:: EXERCISE DIRECTIONS ::
Retype exactly what appears below from the line containing "What Blender Python" down to the line containing "from mathutils import Vector, Matrix", keeping both end lines. Do not include pictures.

:: RECORDS SUPPLIED ::
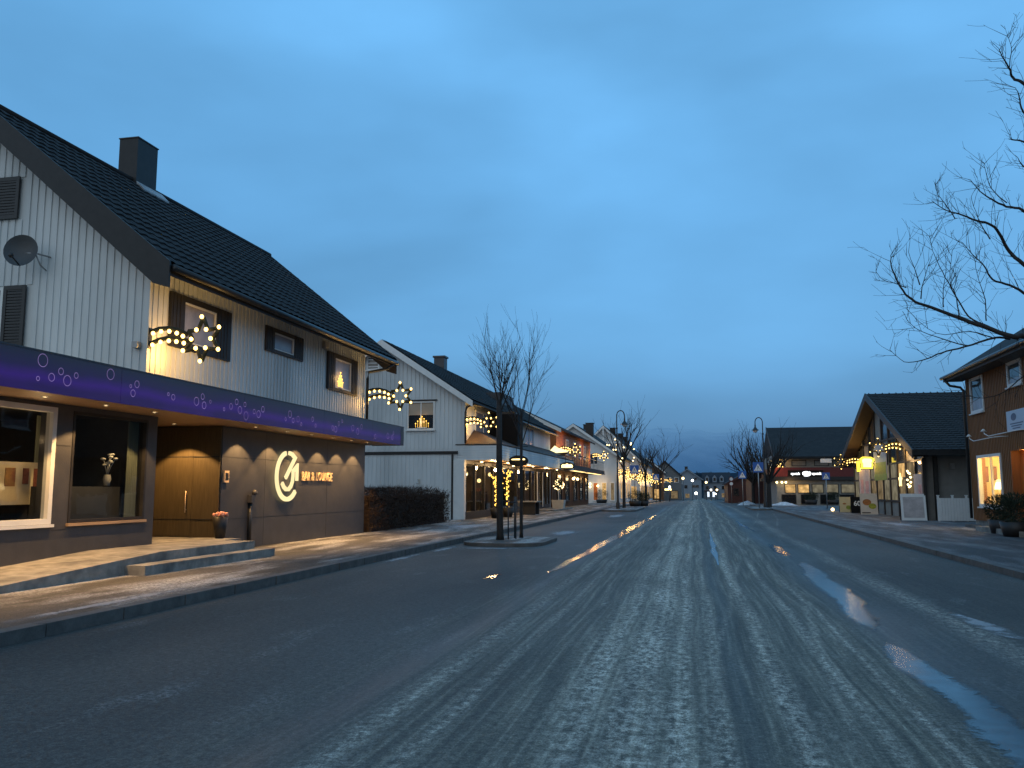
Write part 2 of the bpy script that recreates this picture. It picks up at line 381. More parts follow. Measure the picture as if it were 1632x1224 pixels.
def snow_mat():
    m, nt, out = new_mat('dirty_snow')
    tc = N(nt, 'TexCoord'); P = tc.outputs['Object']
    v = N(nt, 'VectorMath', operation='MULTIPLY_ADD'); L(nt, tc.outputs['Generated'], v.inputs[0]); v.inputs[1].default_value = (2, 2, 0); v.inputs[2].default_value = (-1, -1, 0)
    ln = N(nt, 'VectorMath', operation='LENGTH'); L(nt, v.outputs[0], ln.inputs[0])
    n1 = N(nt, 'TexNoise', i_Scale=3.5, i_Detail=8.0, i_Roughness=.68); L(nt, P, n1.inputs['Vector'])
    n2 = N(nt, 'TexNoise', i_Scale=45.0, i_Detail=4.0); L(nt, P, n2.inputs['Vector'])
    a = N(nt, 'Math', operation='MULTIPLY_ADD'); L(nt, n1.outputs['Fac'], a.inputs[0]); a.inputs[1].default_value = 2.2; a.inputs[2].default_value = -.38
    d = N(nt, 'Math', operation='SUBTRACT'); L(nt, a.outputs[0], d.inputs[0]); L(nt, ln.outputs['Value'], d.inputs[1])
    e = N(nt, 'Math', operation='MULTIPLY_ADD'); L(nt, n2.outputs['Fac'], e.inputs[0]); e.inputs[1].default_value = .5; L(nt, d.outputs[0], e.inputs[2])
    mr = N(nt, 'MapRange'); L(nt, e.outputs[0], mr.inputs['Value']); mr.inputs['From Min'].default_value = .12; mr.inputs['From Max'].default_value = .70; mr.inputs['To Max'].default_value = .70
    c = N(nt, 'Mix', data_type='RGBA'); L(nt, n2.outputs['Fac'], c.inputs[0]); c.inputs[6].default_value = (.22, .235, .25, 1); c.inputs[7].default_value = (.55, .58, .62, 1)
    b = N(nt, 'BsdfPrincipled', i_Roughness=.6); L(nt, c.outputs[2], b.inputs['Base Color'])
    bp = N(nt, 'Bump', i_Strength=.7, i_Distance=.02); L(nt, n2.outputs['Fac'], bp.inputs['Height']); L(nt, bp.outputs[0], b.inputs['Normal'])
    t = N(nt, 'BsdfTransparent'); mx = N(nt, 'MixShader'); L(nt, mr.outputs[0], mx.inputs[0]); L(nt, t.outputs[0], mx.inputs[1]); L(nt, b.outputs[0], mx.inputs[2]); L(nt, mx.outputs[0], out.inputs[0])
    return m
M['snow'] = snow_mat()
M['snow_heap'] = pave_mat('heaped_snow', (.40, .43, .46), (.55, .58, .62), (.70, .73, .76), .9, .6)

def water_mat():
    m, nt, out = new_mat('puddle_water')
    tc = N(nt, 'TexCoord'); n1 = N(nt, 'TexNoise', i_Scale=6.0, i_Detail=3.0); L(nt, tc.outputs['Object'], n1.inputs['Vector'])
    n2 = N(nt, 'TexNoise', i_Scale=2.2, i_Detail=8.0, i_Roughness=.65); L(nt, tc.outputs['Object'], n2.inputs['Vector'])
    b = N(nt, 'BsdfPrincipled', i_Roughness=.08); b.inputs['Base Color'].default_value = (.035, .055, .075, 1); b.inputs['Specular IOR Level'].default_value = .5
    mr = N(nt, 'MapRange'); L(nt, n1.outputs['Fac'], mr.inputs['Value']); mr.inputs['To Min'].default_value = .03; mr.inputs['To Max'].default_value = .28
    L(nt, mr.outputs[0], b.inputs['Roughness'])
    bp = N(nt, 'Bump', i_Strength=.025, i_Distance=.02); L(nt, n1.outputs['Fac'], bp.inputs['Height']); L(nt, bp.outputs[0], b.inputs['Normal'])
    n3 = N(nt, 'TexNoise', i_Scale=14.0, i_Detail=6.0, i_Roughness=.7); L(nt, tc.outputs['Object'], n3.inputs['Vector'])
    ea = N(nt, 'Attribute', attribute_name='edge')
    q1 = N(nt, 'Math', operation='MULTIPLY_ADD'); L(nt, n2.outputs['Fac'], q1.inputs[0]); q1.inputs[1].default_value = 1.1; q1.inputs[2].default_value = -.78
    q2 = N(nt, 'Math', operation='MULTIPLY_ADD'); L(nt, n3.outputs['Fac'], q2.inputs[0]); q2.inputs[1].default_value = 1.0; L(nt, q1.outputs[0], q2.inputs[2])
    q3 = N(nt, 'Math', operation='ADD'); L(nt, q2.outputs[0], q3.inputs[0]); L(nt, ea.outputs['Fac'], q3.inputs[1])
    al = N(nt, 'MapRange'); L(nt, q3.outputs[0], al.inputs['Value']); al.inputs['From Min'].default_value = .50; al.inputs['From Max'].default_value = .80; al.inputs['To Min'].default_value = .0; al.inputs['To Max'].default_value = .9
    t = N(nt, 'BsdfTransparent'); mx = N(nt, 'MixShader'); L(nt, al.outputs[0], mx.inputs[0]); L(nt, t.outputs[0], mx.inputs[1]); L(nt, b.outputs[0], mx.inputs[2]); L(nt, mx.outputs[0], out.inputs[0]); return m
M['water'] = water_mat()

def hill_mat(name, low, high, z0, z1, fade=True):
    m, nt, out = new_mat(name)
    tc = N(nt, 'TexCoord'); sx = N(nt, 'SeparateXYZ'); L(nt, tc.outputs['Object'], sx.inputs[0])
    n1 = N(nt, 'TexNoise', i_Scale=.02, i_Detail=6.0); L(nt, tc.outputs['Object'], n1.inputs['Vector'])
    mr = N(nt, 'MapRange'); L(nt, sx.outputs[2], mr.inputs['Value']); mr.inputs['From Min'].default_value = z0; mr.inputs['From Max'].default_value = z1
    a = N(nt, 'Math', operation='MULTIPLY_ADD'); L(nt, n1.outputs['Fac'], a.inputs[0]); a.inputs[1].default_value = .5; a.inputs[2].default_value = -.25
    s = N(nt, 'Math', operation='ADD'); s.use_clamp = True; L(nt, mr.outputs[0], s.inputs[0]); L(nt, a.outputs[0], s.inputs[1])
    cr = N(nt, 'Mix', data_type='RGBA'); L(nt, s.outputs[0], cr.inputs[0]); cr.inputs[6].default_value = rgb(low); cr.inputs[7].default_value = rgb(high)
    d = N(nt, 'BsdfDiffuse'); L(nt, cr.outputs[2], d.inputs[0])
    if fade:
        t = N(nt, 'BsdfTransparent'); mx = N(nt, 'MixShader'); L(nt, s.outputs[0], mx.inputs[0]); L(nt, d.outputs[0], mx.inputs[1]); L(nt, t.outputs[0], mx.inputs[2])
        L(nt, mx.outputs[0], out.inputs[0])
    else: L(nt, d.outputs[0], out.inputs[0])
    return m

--

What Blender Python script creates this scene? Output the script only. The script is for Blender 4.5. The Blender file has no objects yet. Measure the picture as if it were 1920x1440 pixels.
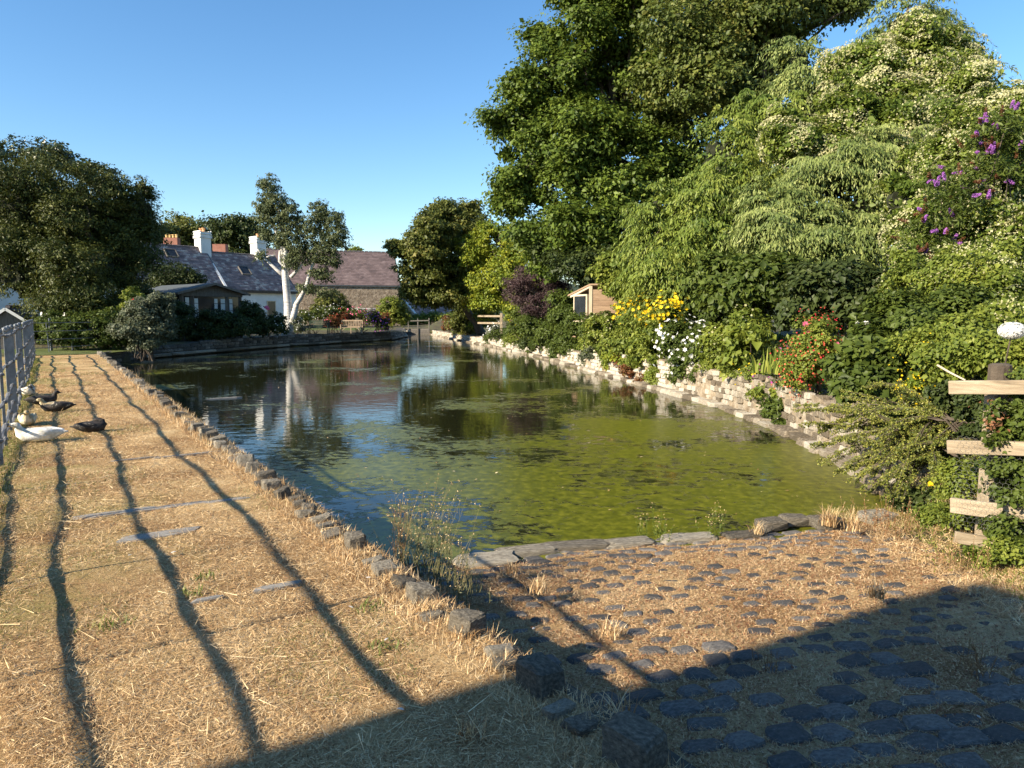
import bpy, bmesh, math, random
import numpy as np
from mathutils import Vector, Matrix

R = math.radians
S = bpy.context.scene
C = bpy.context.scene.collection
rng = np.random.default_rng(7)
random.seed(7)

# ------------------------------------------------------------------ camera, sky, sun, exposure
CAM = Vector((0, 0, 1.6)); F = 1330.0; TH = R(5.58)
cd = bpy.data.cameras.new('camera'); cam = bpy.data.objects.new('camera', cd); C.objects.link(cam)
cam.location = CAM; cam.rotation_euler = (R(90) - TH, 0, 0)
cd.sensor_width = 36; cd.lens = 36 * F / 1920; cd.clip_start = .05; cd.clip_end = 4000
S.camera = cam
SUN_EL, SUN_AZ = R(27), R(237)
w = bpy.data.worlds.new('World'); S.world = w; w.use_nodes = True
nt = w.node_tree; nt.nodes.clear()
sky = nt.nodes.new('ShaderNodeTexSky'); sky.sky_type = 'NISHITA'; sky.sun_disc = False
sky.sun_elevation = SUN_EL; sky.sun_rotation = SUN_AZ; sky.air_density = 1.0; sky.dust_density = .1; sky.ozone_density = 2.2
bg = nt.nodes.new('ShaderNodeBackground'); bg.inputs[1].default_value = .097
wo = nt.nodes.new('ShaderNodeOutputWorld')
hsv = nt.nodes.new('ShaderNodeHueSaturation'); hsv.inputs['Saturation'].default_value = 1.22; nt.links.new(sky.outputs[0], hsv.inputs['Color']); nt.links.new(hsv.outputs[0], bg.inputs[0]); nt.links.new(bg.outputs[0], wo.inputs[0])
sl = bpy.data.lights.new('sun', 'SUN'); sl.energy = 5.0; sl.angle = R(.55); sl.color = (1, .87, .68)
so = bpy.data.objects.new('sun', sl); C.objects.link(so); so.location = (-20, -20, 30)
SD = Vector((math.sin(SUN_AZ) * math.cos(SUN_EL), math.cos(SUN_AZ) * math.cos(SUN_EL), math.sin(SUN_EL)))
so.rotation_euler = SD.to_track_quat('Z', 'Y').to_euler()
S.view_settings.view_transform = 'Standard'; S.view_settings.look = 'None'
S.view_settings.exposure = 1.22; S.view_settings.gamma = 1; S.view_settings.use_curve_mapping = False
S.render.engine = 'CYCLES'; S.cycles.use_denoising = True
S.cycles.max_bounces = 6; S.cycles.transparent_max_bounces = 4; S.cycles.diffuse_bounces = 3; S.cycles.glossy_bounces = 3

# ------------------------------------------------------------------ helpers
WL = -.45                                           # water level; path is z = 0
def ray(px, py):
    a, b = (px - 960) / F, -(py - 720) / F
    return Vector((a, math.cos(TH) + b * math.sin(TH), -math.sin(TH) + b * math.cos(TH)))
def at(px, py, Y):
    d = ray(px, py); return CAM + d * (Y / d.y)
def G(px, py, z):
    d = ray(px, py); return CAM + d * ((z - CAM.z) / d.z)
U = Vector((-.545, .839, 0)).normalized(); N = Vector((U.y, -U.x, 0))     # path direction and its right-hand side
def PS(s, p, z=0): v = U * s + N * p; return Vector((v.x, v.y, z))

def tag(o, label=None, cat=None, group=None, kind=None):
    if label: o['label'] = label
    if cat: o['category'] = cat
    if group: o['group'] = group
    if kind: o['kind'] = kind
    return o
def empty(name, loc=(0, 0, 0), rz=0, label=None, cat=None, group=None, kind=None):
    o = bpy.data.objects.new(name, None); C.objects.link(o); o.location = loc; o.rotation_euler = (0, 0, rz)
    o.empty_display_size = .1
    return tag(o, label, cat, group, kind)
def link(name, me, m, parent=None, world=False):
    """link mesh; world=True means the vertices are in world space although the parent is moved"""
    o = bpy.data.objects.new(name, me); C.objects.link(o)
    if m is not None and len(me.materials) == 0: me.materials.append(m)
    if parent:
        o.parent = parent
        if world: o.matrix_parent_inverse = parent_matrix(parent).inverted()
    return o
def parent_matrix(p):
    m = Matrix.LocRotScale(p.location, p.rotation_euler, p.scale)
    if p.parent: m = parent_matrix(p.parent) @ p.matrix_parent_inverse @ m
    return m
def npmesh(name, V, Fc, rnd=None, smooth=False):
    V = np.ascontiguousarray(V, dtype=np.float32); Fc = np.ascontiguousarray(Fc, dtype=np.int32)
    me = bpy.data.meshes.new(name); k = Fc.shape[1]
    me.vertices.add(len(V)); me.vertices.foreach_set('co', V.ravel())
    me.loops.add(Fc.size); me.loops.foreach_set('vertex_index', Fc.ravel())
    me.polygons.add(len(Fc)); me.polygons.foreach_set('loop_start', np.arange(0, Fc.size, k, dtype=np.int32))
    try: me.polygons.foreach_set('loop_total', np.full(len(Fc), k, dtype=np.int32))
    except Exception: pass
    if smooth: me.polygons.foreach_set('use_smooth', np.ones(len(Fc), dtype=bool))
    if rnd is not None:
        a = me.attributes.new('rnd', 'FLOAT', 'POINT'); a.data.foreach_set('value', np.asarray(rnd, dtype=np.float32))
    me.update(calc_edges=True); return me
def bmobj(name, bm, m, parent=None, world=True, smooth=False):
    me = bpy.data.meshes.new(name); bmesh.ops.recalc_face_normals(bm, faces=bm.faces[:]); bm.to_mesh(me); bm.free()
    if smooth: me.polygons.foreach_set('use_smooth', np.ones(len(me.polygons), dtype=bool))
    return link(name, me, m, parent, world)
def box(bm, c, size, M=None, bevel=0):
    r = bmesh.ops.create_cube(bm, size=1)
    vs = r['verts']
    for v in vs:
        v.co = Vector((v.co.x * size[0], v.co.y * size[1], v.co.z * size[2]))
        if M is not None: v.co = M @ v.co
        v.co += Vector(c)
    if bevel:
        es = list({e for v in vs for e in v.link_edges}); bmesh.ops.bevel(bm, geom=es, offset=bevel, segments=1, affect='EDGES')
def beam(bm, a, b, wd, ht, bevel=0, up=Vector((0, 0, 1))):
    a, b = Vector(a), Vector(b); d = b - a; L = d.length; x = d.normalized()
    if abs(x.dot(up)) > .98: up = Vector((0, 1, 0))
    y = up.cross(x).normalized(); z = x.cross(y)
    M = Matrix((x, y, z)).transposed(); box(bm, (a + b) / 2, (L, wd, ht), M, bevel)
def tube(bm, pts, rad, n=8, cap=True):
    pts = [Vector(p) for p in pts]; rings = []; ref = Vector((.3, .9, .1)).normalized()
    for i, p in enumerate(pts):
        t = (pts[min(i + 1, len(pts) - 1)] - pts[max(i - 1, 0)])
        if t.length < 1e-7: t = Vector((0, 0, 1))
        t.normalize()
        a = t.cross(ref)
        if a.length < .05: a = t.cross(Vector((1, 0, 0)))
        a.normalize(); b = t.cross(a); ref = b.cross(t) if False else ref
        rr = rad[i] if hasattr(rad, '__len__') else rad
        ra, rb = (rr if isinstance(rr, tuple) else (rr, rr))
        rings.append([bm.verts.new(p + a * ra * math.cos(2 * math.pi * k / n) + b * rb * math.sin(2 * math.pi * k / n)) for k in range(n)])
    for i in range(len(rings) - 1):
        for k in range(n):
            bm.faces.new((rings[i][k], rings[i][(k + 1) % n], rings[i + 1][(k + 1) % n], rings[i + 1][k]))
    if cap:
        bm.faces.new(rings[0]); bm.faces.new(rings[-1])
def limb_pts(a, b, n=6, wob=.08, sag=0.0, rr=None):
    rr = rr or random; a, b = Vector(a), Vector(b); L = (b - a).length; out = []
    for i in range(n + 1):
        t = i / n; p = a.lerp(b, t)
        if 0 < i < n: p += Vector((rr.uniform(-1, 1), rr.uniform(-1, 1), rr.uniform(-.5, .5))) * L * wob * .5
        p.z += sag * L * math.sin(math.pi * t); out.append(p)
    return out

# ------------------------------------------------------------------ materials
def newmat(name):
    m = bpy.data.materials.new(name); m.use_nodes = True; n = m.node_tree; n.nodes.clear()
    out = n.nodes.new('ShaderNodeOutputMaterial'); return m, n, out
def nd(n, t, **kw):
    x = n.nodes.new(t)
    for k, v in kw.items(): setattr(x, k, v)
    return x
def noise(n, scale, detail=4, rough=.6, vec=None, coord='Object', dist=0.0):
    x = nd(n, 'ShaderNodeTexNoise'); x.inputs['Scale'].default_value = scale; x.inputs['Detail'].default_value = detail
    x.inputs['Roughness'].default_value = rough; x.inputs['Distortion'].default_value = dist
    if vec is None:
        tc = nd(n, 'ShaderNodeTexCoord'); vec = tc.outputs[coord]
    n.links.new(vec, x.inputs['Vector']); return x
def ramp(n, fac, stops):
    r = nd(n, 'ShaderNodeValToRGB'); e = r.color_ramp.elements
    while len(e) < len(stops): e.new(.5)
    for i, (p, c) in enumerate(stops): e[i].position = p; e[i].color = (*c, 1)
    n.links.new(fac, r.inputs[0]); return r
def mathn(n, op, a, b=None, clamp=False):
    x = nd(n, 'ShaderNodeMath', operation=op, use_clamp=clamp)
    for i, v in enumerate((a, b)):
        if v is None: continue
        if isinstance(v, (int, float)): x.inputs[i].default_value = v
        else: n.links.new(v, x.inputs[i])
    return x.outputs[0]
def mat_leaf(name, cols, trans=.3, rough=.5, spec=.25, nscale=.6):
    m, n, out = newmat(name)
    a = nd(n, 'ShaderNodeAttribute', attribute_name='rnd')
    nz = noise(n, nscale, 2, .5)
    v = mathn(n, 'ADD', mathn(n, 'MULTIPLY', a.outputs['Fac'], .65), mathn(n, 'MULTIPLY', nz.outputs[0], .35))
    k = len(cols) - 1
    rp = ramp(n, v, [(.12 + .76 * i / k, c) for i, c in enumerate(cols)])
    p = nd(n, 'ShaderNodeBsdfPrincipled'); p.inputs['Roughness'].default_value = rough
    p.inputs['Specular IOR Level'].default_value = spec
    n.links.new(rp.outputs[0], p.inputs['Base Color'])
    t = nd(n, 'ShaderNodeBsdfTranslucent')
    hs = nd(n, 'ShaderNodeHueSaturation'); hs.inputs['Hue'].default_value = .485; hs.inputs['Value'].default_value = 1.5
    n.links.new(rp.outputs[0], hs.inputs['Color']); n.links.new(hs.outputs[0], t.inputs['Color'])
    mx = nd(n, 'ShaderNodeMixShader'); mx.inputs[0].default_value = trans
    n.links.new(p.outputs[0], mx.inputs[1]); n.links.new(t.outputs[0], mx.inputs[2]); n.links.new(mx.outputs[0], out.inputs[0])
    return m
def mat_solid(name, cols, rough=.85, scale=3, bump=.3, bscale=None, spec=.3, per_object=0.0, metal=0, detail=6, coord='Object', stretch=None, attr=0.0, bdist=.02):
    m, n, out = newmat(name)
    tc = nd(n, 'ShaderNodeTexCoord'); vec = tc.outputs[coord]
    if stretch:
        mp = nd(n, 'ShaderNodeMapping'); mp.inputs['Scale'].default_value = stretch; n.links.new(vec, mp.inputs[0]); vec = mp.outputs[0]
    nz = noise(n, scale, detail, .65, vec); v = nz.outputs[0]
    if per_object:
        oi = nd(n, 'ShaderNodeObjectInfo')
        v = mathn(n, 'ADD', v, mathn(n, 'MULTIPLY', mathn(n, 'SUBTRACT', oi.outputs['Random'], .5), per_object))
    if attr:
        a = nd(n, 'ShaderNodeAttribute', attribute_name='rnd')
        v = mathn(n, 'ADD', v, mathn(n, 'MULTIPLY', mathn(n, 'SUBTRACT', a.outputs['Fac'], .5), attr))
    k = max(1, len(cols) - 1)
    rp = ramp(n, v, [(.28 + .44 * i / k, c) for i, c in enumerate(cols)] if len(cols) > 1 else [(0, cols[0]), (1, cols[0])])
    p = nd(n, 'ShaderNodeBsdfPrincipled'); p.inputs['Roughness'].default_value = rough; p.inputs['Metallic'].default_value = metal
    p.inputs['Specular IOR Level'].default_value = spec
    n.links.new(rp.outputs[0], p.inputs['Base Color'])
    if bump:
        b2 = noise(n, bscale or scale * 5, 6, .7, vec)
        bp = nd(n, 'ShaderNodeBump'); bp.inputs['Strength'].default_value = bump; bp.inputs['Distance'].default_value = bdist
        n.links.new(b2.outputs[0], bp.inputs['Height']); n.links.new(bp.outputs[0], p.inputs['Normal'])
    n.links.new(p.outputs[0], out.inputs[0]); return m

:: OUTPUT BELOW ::
What Blender Python script creates this scene? Output the script only. The script is for Blender 4.5. The Blender file has no objects yet. Measure the picture as if it were 1920x1440 pixels.
import bpy, bmesh, math, random
import numpy as np
from mathutils import Vector, Matrix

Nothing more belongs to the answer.